In this new age of of men who are more aware of their impact on their their families, he worries that his past will influence the opportunities his daughters will have.  He is concerned that they will choose men like…well…like him.  He thinks that the sins of the father will be visited on his daughters like the sins of his father were visited on him.  He wonders if they will hate him later.  He worries that they will lose respect for him when they are old enough to know details of his life.  He wonders what he can do to keep them from repeating the cycle of a long family history of drug use, alcohol abuse and shattered relationships.  His wife grew up with many of the same experiences he did but she doesn’t share his concern with same fervent desire to break the chain and blaze a new future.  To her, there is no expectation of a better life for her daughters than what she has experienced, or what her mother experienced or what her mothers mother experienced.  He wants her to want more and she wants him to be satisfied with the way things have always been.  They spend their first four minutes of every day in utter chaos – assigning blame for duties not done and expectations not being fulfilled. 
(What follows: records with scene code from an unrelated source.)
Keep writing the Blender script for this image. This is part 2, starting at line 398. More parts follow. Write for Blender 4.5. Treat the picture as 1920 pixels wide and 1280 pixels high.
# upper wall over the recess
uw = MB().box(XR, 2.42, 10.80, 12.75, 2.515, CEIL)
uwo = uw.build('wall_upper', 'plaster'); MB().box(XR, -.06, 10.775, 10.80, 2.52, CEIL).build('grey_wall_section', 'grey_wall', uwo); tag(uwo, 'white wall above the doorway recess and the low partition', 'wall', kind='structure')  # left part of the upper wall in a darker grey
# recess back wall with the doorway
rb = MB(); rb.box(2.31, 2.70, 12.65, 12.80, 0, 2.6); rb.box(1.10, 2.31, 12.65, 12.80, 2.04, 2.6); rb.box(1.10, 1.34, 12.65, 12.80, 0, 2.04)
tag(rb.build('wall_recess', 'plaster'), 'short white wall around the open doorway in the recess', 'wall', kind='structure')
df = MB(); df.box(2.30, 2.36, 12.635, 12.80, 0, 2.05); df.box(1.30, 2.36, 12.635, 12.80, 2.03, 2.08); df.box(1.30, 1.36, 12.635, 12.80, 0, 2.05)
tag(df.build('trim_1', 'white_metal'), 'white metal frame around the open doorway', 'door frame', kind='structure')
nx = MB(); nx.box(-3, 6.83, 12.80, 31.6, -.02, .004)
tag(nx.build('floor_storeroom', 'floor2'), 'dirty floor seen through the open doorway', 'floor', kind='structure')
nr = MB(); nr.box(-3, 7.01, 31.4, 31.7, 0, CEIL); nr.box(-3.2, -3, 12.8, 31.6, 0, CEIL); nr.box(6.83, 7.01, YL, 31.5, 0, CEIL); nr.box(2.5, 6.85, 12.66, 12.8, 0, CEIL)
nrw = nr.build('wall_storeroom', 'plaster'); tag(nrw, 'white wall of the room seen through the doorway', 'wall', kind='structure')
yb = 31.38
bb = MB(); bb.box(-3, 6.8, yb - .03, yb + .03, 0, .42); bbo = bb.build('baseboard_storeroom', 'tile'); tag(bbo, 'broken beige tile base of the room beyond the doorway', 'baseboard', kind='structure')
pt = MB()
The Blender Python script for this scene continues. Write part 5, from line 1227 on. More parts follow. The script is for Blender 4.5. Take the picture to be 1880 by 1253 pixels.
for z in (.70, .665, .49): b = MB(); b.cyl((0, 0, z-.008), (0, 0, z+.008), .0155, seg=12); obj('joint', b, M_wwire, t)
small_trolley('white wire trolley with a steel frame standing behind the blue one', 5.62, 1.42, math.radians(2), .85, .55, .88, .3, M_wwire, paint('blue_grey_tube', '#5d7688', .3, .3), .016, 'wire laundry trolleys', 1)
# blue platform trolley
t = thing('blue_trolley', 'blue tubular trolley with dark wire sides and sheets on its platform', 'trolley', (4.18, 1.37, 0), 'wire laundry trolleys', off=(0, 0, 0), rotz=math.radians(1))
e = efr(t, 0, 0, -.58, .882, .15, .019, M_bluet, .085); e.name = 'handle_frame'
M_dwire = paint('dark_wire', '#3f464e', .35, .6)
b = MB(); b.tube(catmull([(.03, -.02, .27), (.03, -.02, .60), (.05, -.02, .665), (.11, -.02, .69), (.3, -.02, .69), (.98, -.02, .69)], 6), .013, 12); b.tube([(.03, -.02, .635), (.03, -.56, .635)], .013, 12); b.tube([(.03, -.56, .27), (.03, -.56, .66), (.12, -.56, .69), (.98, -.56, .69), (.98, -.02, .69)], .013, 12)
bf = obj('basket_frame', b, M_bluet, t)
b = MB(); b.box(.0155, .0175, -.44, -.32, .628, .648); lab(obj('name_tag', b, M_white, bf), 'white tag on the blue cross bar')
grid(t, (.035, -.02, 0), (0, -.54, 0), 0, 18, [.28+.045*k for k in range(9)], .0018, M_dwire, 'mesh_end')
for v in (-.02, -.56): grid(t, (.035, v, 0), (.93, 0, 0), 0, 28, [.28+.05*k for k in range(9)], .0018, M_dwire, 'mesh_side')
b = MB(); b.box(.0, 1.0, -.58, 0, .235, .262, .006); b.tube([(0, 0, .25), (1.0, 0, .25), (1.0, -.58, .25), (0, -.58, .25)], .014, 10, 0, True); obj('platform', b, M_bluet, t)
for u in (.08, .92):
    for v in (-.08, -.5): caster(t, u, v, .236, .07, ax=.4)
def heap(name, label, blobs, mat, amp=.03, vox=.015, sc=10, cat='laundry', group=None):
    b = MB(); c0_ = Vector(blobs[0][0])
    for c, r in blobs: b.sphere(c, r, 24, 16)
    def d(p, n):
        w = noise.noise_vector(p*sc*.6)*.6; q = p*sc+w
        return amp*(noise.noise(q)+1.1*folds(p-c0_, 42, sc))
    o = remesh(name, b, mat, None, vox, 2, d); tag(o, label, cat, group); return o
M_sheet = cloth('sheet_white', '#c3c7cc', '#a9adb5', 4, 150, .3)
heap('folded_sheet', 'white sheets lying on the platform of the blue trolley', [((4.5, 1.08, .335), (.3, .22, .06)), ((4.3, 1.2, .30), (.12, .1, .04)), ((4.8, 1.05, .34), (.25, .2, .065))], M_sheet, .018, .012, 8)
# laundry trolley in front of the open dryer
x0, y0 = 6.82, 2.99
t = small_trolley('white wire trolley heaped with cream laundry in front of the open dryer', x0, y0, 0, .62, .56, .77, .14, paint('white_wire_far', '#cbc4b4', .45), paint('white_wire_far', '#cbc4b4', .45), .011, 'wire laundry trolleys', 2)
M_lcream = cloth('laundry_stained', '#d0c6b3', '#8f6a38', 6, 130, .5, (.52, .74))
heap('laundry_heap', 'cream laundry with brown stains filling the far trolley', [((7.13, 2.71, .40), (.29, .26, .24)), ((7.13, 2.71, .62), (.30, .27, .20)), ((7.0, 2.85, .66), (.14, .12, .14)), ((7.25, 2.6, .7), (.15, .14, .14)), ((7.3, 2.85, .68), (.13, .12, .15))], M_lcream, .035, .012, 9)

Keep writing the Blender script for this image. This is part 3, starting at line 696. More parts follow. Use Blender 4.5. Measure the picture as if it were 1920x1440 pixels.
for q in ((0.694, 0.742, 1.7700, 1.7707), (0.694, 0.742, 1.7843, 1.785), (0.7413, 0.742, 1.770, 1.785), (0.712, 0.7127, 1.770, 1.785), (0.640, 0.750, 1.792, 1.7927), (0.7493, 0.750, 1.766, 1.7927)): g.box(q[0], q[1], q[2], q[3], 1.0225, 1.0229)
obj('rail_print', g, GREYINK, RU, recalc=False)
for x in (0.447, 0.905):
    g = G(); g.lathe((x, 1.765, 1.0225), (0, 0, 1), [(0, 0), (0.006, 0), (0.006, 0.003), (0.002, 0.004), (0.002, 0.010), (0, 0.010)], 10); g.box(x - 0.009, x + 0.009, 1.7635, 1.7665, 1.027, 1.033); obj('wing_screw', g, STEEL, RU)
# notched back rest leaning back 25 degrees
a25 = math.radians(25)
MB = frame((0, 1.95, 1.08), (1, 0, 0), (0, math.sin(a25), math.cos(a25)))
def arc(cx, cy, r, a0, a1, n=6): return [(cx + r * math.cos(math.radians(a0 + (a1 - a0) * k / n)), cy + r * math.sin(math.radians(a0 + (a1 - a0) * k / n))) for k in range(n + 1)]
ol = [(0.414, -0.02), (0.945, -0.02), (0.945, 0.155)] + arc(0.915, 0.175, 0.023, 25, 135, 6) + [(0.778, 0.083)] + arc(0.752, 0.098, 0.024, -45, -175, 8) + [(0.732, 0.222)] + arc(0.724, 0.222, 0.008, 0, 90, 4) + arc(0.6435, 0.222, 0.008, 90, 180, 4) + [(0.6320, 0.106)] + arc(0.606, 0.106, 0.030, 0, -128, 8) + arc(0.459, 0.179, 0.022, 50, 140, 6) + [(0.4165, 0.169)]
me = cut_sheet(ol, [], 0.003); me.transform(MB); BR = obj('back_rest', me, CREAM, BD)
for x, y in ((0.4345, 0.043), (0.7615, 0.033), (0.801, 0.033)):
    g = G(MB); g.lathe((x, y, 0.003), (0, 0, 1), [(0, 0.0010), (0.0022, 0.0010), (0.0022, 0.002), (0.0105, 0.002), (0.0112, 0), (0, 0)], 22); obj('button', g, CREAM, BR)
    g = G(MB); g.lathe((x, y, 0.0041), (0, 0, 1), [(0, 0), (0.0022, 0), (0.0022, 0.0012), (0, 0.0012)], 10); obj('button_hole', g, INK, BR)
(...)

We spend the rest of our lunch in a sort of thoughtful concern, and then suddenly he flashes a big smile and says that God won’t give us more challenges than we can handle.

And as he leaves the room to go back to work, I was stunned with the thought about how kind God had been to me.  He must have known very early that I would need every opportunity and every measure of support to survive the choices that I would later make.  I guess he didn’t have a lot of confidence that I would be able to overcome difficult circumstance and gave me a life that others envy.

I have wonderful parents who raised me to know what love is because I saw it between the two of them every day.  They never fought and they never drank and they never left me locked in the car while they went to score drugs from a bad area of town.  They told me they loved me often and in many ways other than just verbally.  They never failed to provide for my health and wellbeing and I always had plenty to eat and pretty clean clothes to wear.  They never disappeared to “school” for a couple of my formative years and they balanced discipline with love in an effort to teach me right from wrong.  As a result of their example, I have a wonderful husband that I am in completely in love with and who is completely in love with me.  I have two wonderful sisters who enjoy the same close, devoted and loving relationships with their husbands that I do and I think that raising three girls to have three very different lives but with the same underlying values speaks volumes about how really great God was to all of us.  Would Michael and I and my sisters and their husbands have enjoyed the same marital bliss if our parents were divorced and remarried with all of this extended family that has become so common in our culture?  Does this mean that we are nothing more than the sum of our life experience?

As Michael and I have just celebrated our 9th wedding anniversary, I look at him with different eyes and I know that we are together because God saw fit to not give me more than I can handle.  I live a charmed life.

God gave me the “First Four Minutes” all day long.